An appraisal of the strategic situation in the Coral Sea in February 1942

As early as August 1941, the Japanese Navy had requested troops from the Japanese Army to capture Rabaul in the Australian Territory of New Guinea at an early stage of the Pacific War. Rabaul possessed a fine harbour and was located on the northern island of New Britain. The admirals of the Imperial Navy General Staff viewed Rabaul as a threat to Japan's major naval base at Truk in the Caroline Islands. The reason for their concern was that Truk would be well within the operational range of American B-17 heavy bombers if they were based at Rabaul.

The force earmarked for the capture of Rabaul was Japan's South Seas Detachment. This was an elite 5,000-man unit with specialist jungle training. This was the same force that had captured America's Guam on 10 December 1941.

On 23 January 1942, five thousand troops of the South Seas Detachment stormed ashore at Rabaul and quickly overran the single reinforced Australian battalion defending the town and its harbour. Having occupied Rabaul, the Japanese were greatly concerned when their invasion force immediately came under attack from Allied bombers launched from Lae and Salamaua on the north-eastern coast of the New Guinea mainland. Something now had to be done to protect Rabaul from Allied counter-attacks. Plans were immediately set in train for the early capture of Lae and Salamaua.

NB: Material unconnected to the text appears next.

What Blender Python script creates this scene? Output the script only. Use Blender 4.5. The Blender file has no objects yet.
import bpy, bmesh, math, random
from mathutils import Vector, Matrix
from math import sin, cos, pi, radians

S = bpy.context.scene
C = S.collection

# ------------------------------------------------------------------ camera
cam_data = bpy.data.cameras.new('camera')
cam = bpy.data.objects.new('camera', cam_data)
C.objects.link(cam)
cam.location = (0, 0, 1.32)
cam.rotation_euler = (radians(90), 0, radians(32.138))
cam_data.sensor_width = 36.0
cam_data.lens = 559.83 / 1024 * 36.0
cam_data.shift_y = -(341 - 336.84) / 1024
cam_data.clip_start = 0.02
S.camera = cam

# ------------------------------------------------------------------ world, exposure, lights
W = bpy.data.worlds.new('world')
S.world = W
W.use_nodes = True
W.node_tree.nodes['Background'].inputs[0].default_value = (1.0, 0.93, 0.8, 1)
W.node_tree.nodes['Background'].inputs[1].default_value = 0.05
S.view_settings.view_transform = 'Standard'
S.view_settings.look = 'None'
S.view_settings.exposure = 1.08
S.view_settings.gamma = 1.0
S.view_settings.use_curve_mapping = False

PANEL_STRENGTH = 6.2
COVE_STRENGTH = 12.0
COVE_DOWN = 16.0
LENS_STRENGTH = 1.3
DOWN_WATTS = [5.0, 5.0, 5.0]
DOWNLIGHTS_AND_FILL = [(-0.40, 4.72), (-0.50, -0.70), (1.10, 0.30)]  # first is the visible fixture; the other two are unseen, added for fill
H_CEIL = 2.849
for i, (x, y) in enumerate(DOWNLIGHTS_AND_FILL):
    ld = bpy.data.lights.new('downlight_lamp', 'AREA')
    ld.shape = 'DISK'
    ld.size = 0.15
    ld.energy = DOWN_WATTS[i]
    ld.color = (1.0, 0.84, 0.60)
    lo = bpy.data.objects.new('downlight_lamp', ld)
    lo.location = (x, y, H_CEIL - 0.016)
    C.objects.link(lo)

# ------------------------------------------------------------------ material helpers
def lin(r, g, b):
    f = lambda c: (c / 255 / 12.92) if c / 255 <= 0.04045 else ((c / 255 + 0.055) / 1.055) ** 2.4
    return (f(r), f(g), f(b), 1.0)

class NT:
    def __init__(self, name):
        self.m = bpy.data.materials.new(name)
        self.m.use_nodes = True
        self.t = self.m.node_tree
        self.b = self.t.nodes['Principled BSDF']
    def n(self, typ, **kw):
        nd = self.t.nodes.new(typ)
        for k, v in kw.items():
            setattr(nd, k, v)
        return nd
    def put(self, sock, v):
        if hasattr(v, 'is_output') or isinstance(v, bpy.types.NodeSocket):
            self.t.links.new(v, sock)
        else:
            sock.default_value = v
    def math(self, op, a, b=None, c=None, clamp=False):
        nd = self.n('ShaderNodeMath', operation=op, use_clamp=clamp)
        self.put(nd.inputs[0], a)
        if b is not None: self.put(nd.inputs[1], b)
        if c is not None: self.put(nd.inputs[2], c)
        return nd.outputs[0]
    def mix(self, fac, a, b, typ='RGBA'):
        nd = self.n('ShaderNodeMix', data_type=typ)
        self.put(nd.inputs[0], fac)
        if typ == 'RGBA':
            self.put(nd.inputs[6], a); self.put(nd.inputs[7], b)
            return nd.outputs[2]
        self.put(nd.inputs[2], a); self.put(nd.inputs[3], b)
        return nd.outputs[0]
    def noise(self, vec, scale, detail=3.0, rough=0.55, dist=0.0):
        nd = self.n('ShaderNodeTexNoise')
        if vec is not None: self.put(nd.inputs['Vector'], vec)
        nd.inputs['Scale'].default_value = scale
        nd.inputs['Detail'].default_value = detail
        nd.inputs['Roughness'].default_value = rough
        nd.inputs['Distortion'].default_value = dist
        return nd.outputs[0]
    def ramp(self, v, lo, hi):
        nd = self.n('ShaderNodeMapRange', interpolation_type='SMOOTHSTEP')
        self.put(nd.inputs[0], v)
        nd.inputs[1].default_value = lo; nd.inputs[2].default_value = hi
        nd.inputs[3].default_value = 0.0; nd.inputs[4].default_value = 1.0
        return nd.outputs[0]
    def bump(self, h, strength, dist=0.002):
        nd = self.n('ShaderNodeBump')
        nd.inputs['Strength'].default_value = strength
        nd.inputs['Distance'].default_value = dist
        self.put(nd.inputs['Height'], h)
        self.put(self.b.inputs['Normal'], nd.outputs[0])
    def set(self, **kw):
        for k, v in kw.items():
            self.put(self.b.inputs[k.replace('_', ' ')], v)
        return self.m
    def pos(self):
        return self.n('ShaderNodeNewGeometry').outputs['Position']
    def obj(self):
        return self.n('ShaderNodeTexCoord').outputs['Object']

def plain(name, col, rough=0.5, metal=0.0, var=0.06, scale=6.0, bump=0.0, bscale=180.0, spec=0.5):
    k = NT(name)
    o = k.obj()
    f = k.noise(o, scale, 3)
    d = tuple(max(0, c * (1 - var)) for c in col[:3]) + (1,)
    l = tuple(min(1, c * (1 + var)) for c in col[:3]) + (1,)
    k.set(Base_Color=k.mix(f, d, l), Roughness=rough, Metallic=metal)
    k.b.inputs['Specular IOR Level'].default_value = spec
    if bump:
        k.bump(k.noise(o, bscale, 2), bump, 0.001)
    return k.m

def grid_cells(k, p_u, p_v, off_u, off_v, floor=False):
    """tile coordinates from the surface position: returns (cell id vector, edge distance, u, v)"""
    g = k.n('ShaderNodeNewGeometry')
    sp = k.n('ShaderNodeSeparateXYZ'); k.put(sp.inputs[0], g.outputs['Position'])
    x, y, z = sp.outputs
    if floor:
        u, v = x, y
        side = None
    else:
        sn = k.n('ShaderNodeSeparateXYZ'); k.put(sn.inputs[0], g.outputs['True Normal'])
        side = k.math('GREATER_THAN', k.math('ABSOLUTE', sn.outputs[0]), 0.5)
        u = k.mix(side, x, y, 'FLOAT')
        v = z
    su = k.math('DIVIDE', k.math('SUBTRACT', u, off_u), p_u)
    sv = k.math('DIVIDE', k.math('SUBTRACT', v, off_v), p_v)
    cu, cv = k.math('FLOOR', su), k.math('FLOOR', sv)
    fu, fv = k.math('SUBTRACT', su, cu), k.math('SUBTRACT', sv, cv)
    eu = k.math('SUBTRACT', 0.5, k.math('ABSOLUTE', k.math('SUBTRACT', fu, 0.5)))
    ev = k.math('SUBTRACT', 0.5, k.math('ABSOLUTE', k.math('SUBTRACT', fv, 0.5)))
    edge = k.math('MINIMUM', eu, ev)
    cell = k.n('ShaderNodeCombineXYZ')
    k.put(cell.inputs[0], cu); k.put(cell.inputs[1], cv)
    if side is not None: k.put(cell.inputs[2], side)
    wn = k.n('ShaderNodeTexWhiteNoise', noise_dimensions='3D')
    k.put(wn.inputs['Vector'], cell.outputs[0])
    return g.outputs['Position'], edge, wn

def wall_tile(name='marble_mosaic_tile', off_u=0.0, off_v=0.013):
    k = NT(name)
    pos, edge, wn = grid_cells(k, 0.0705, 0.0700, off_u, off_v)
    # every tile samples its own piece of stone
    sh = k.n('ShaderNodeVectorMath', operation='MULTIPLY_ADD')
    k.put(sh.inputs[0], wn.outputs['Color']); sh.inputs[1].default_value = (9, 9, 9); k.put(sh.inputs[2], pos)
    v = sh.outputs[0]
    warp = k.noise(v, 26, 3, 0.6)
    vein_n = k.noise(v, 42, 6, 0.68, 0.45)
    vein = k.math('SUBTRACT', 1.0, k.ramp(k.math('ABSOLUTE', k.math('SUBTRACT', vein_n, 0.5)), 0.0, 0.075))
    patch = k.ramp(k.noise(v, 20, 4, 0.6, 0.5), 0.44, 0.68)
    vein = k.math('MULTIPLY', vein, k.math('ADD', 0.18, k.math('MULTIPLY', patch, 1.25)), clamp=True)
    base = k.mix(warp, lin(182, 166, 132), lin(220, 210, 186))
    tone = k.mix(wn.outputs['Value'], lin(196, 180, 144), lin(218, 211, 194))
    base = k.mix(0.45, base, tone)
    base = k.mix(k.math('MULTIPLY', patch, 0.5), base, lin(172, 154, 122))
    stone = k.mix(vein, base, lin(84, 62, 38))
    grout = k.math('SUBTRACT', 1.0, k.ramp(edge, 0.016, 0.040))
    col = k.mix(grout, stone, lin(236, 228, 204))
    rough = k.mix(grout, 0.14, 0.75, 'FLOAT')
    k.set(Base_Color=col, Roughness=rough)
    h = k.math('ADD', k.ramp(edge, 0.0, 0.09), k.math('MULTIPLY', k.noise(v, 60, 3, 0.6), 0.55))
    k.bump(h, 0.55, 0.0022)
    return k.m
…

While the Japanese were preparing to occupy more of the island of New Guinea, Admiral Nimitz had not been idle at Hawaii. He responded to the capture of Rabaul by ordering Vice Admiral Wilson Brown to take Task Force 11 (TF-11), formed around the heavy fleet carrier USS Lexington (CV-2), to the Coral Sea to raid Rabaul.

With its supporting cruisers and destroyers, Lexington moved into the Coral Sea and approached Rabaul from the south-east. A Japanese patrol plane spotted the American task force on the morning of 19 February, and Lexington was attacked later that day by a formation of eighteen Japanese medium bombers launched from Rabaul. All but two of the Japanese bombers were shot down by Wildcat fighters from Lexington. This was the famous occasion when Lieutenant Edward "Butch" O'Hare shot down five Japanese bombers and was awarded the Medal of Honor. Having lost the advantage of surprise, Admiral Brown decided to withdraw his task force out of range of Japanese bombers.

The proximity of an American carrier task force so close to Rabaul produced consternation at Rabaul and Truk, and caused the Japanese to postpone the capture of Lae and Salamaua until 8 March 1942.

This was the situation unfolding in the South Pacific that had caused Admiral King to divert Yorktown to the Coral Sea on 14 February. An additional carrier had been requested by Vice Admiral Brown to support Lexington in a raid on shipping at the Japanese naval base being developed at Rabaul.

Yorktown is ordered to join Lexington in the Coral Sea

On 24 February 1942, Admiral Nimitz ordered Rear Admiral Fletcher's Task Force 17 (TF-17) to rendezvous in the Coral Sea with Vice Admiral Brown's Task Force.

As Yorktown and her escort warships were steaming towards the Coral Sea, Admiral Brown was directed to use his combined task forces to attack Japanese-occupied areas on New Britain about 10 March. The purpose of these raids was to check the Japanese advance southwards and to cover the arrival of an American troop convoy at Noumea in New Caledonia. On 6 March, the Yorktown task force joined Vice Admiral Brown's TF-11 and Rear Admiral Crace's Anzac cruiser squadron in the Coral Sea. The combined Allied force, under the overall command of Vice Admiral Brown, was now designated task Force 11 (TF-11). Admirals Brown, Fletcher and Crace immediately began planning for attacks on Rabaul and the airfield at Gasmata on the southern coast of New Britain.